## Data records:
## begin
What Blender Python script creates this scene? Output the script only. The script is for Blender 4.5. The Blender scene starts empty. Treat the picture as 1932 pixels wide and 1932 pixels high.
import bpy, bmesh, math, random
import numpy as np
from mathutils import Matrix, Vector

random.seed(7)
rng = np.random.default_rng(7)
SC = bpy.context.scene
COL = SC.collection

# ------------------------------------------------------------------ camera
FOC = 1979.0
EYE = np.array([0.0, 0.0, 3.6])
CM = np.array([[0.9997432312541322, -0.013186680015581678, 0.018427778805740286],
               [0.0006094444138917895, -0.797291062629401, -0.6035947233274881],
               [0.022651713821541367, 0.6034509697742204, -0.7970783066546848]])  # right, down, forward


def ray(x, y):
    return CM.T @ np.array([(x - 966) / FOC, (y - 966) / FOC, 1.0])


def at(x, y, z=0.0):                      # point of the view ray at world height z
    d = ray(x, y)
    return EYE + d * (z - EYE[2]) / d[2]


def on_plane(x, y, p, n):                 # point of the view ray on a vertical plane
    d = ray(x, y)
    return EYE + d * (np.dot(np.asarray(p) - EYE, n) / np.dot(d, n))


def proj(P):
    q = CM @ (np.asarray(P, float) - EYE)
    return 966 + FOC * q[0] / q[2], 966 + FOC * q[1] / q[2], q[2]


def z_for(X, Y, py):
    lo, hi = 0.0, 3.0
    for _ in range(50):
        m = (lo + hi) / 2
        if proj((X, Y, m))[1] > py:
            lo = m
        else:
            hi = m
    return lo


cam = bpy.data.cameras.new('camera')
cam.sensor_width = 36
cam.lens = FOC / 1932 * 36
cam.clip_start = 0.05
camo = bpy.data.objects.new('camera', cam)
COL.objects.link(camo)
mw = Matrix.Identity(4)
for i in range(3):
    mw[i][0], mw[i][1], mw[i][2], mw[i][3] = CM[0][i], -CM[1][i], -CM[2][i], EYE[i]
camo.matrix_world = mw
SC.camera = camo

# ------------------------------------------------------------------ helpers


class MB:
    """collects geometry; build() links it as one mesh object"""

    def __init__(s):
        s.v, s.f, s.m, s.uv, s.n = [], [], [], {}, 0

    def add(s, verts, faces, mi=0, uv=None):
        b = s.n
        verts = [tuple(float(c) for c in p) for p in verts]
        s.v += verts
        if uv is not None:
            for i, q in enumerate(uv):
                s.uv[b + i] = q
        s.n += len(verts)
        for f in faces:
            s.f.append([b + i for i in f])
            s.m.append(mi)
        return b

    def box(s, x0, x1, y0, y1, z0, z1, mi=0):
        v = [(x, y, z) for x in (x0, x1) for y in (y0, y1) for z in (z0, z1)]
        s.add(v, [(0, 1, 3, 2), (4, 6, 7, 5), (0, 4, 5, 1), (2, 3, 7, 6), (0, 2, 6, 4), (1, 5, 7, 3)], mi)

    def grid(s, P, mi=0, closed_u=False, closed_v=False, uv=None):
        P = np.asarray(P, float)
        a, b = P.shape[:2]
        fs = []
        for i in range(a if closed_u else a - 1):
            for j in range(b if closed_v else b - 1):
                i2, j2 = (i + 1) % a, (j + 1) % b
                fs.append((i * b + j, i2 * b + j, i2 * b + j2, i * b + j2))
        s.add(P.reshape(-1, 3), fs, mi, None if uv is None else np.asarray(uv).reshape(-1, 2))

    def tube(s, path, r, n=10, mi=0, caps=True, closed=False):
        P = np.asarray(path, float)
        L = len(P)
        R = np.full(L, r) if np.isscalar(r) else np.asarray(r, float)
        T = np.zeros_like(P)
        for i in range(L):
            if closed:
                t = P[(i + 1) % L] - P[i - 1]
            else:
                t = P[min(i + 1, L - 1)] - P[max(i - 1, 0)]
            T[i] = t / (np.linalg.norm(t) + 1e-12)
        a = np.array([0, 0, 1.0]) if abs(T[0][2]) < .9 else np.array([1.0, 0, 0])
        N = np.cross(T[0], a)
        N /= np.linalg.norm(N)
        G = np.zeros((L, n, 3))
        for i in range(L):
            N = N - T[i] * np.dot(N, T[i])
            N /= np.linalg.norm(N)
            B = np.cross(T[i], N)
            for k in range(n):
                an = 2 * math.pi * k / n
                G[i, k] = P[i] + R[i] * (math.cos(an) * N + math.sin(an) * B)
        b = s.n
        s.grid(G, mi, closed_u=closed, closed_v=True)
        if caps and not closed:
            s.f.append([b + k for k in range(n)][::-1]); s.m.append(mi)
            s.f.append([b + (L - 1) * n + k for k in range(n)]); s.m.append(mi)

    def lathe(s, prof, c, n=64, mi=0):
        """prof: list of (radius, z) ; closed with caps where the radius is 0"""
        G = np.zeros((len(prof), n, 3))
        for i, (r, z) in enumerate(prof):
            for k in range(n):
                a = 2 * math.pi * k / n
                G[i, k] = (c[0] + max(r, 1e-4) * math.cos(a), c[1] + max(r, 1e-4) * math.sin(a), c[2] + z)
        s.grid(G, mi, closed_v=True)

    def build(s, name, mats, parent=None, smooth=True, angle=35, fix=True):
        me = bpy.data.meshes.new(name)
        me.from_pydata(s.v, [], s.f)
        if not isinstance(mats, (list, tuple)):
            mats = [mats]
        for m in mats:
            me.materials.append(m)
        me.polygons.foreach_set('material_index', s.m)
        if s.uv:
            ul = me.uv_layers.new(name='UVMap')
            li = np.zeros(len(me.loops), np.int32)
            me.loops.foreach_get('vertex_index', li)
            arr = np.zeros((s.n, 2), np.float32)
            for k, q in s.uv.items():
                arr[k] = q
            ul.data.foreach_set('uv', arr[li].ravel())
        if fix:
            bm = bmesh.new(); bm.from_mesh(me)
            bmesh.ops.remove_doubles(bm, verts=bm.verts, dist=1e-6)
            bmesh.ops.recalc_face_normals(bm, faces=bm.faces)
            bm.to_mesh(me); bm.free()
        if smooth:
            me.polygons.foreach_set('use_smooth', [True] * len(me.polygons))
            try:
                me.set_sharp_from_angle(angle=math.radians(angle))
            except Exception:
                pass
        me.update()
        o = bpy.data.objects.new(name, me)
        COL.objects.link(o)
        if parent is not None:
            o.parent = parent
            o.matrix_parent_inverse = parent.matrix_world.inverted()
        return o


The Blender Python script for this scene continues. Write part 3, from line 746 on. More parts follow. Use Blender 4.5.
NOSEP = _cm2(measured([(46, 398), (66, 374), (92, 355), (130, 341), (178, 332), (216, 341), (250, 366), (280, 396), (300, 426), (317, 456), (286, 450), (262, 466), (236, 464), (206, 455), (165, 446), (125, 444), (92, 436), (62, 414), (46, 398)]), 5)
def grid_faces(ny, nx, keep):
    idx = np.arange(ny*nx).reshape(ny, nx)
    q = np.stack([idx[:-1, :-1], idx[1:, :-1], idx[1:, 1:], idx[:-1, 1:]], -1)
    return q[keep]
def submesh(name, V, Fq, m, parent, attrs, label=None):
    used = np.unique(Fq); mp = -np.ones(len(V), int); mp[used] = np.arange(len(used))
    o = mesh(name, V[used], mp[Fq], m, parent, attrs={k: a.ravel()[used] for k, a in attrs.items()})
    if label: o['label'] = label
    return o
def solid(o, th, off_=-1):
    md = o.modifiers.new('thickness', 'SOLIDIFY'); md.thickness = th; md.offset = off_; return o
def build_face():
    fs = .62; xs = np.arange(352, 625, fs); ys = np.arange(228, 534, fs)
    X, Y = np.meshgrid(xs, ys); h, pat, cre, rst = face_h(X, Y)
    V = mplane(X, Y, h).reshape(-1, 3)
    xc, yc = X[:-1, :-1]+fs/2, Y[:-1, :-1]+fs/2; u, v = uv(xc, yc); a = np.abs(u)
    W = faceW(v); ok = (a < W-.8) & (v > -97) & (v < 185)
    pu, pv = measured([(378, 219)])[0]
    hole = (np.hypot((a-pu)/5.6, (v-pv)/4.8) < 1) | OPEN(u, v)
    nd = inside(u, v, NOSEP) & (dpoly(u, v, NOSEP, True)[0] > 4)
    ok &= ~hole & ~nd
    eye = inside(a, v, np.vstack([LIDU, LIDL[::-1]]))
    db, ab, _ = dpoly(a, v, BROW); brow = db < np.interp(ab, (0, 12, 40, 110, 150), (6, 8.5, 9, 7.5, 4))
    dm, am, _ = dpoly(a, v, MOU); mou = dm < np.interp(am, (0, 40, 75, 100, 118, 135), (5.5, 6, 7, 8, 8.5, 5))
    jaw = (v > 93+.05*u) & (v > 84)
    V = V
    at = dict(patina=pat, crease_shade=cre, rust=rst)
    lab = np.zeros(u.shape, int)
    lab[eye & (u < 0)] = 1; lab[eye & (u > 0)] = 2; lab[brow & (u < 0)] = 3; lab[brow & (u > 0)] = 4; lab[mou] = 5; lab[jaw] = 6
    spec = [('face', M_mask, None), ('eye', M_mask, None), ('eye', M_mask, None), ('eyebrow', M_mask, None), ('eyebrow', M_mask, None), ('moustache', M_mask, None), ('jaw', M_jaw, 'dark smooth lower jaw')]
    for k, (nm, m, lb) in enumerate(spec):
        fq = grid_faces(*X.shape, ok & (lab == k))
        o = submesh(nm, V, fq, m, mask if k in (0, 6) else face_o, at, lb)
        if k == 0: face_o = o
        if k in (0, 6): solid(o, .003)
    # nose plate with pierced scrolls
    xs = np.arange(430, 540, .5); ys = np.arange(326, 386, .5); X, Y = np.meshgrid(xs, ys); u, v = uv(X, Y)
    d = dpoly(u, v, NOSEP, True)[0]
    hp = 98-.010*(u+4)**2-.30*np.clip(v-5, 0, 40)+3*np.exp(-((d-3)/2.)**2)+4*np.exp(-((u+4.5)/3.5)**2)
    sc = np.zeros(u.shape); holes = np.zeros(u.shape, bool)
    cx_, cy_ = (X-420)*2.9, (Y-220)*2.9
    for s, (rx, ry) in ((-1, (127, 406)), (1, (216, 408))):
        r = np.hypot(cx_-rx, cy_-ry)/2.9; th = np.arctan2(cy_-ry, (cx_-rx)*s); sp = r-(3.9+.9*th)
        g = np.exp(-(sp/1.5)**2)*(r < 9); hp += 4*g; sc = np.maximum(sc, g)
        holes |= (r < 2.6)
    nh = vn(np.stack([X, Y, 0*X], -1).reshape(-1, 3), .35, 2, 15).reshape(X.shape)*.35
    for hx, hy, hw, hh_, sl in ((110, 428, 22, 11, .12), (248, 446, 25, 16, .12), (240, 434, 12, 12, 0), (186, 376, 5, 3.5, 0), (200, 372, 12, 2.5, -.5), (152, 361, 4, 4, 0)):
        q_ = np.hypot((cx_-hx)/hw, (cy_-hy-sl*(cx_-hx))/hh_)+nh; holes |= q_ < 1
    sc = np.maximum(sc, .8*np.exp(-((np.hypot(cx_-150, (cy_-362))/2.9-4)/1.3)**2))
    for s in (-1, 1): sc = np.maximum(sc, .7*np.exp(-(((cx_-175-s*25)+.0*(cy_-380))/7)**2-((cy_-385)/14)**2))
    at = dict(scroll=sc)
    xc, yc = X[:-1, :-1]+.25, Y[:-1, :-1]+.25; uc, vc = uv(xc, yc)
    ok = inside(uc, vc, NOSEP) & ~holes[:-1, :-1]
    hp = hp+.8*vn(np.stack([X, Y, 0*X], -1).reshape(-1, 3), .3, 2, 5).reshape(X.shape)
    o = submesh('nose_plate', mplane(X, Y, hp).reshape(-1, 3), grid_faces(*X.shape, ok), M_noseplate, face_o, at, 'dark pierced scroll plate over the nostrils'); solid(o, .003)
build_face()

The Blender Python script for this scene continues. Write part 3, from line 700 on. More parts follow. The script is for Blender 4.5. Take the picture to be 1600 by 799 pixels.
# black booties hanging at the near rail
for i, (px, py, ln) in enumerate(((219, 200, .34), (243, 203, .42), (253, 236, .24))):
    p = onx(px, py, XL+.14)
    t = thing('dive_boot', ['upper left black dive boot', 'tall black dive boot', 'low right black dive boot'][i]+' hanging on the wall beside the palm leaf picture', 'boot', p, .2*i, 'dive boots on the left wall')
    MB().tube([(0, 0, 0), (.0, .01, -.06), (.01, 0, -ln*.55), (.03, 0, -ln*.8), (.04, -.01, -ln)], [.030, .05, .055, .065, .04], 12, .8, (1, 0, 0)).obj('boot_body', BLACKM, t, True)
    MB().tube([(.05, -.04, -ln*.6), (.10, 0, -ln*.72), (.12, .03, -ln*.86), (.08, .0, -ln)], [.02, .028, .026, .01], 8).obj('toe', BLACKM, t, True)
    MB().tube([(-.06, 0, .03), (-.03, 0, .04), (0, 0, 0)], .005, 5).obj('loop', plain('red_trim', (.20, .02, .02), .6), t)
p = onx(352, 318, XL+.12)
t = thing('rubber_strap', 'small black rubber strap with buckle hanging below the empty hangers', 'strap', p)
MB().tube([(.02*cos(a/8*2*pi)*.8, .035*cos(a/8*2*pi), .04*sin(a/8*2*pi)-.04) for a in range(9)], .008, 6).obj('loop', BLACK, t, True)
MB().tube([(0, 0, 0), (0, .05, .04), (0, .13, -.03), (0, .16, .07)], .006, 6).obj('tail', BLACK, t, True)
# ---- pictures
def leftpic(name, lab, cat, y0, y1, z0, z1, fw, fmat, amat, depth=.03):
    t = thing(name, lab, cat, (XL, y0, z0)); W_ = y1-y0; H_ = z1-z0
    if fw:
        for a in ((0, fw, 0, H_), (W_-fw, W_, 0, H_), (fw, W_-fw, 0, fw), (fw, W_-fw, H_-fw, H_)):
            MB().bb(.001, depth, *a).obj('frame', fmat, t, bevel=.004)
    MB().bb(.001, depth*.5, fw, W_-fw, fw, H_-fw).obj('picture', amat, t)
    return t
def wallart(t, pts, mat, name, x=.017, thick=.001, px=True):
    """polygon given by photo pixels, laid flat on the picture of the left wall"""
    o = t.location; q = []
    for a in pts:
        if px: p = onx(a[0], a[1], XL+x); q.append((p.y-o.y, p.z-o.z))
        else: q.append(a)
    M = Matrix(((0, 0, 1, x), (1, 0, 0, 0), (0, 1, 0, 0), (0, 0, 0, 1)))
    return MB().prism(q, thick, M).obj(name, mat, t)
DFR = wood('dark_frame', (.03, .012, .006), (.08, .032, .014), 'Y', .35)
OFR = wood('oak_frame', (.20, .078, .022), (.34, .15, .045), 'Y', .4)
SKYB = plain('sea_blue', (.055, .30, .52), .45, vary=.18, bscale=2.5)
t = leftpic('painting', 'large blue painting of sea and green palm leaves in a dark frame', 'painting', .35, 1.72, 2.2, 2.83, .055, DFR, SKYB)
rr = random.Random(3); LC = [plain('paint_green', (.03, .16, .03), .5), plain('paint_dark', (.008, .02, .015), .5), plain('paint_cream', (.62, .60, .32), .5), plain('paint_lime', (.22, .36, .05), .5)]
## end
## EXERCISE:
Retype the portion of the data above that starts on the line with "lab[eye & (u <" and finishes on the line with "if k == 0: face_o = o", including both of those lines.

## SOLUTION FOR THIS EXERCISE:
    lab[eye & (u < 0)] = 1; lab[eye & (u > 0)] = 2; lab[brow & (u < 0)] = 3; lab[brow & (u > 0)] = 4; lab[mou] = 5; lab[jaw] = 6
    spec = [('face', M_mask, None), ('eye', M_mask, None), ('eye', M_mask, None), ('eyebrow', M_mask, None), ('eyebrow', M_mask, None), ('moustache', M_mask, None), ('jaw', M_jaw, 'dark smooth lower jaw')]
    for k, (nm, m, lb) in enumerate(spec):
        fq = grid_faces(*X.shape, ok & (lab == k))
        o = submesh(nm, V, fq, m, mask if k in (0, 6) else face_o, at, lb)
        if k == 0: face_o = o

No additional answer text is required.